- _What is asked_
In your copy, leave out the pictures; write out all the data exactly.
:::::
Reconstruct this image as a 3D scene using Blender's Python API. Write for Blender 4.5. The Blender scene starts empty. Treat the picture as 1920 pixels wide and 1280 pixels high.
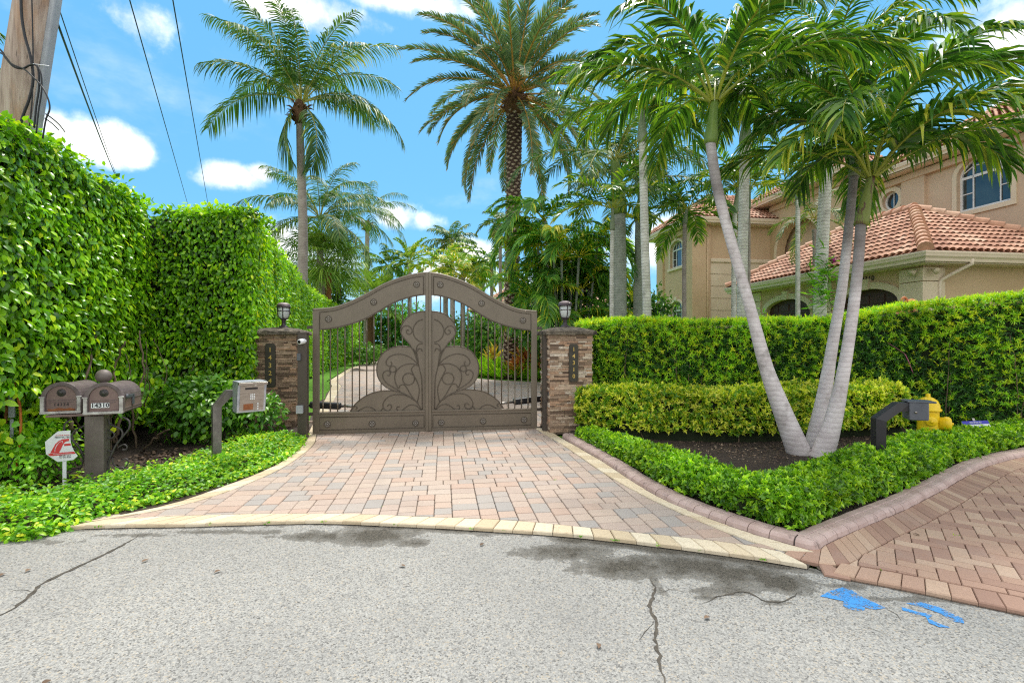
import bpy, math, random
import numpy as np
from mathutils import Vector, Matrix, geometry
random.seed(7); RNG = np.random.default_rng(7)
SC = bpy.context.scene; COL = SC.collection
R = math.radians
# ---------------------------------------------------------------- survey helpers (metres; camera at 1.5 m, looking along +Y)
F, CX, CY, EYE = 900.0, 960.0, 640.0, 1.5
def at(u, v, y): return np.array([(u-CX)/F*y, y, EYE-(v-CY)/F*y])
def gd(u, v, z=0.0):
    y = F*(EYE-z)/(v-CY); return np.array([(u-CX)/F*y, y, z])
def nrm(a):
    a = np.asarray(a, float); return a/np.maximum(np.linalg.norm(a, axis=-1, keepdims=True), 1e-9)
def smooth(pts, n=8, closed=False):
    p = np.asarray(pts, float); m = len(p); out = []
    rng = range(m if closed else m-1)
    for i in rng:
        if closed: a, b, c, d = p[(i-1) % m], p[i], p[(i+1) % m], p[(i+2) % m]
        else: a, b, c, d = p[max(i-1, 0)], p[i], p[i+1], p[min(i+2, m-1)]
        for k in range(n):
            t = k/n
            out.append(.5*((2*b)+(-a+c)*t+(2*a-5*b+4*c-d)*t*t+(-a+3*b-3*c+d)*t**3))
    if not closed: out.append(p[-1])
    return np.array(out)
def resample(pts, step):
    p = np.asarray(pts, float); d = np.r_[0, np.cumsum(np.linalg.norm(np.diff(p, axis=0), axis=1))]
    n = max(1, int(round(d[-1]/step))); t = np.linspace(0, d[-1], n+1)
    return np.stack([np.interp(t, d, p[:, k]) for k in range(p.shape[1])], 1)
_W = RNG.normal(size=(10, 3)); _PH = RNG.uniform(0, 6.28, 10)
def lump(p, f=1.0):
    p = np.atleast_2d(p); s = np.zeros(len(p))
    for k in range(10): s += np.sin(p@(_W[k]*f*(1+.25*k))+_PH[k])/(1+.25*k)
    return s/4.0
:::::
- _Reply to the task_
Reconstruct this image as a 3D scene using Blender's Python API. Write for Blender 4.5. The Blender scene starts empty. Treat the picture as 1920 pixels wide and 1280 pixels high.
import bpy, math, random
import numpy as np
from mathutils import Vector, Matrix, geometry
random.seed(7); RNG = np.random.default_rng(7)
SC = bpy.context.scene; COL = SC.collection
R = math.radians
# ---------------------------------------------------------------- survey helpers (metres; camera at 1.5 m, looking along +Y)
F, CX, CY, EYE = 900.0, 960.0, 640.0, 1.5
def at(u, v, y): return np.array([(u-CX)/F*y, y, EYE-(v-CY)/F*y])
def gd(u, v, z=0.0):
    y = F*(EYE-z)/(v-CY); return np.array([(u-CX)/F*y, y, z])
def nrm(a):
    a = np.asarray(a, float); return a/np.maximum(np.linalg.norm(a, axis=-1, keepdims=True), 1e-9)
def smooth(pts, n=8, closed=False):
    p = np.asarray(pts, float); m = len(p); out = []
    rng = range(m if closed else m-1)
    for i in rng:
        if closed: a, b, c, d = p[(i-1) % m], p[i], p[(i+1) % m], p[(i+2) % m]
        else: a, b, c, d = p[max(i-1, 0)], p[i], p[i+1], p[min(i+2, m-1)]
        for k in range(n):
            t = k/n
            out.append(.5*((2*b)+(-a+c)*t+(2*a-5*b+4*c-d)*t*t+(-a+3*b-3*c+d)*t**3))
    if not closed: out.append(p[-1])
    return np.array(out)
def resample(pts, step):
    p = np.asarray(pts, float); d = np.r_[0, np.cumsum(np.linalg.norm(np.diff(p, axis=0), axis=1))]
    n = max(1, int(round(d[-1]/step))); t = np.linspace(0, d[-1], n+1)
    return np.stack([np.interp(t, d, p[:, k]) for k in range(p.shape[1])], 1)
_W = RNG.normal(size=(10, 3)); _PH = RNG.uniform(0, 6.28, 10)
def lump(p, f=1.0):
    p = np.atleast_2d(p); s = np.zeros(len(p))
    for k in range(10): s += np.sin(p@(_W[k]*f*(1+.25*k))+_PH[k])/(1+.25*k)
    return s/4.0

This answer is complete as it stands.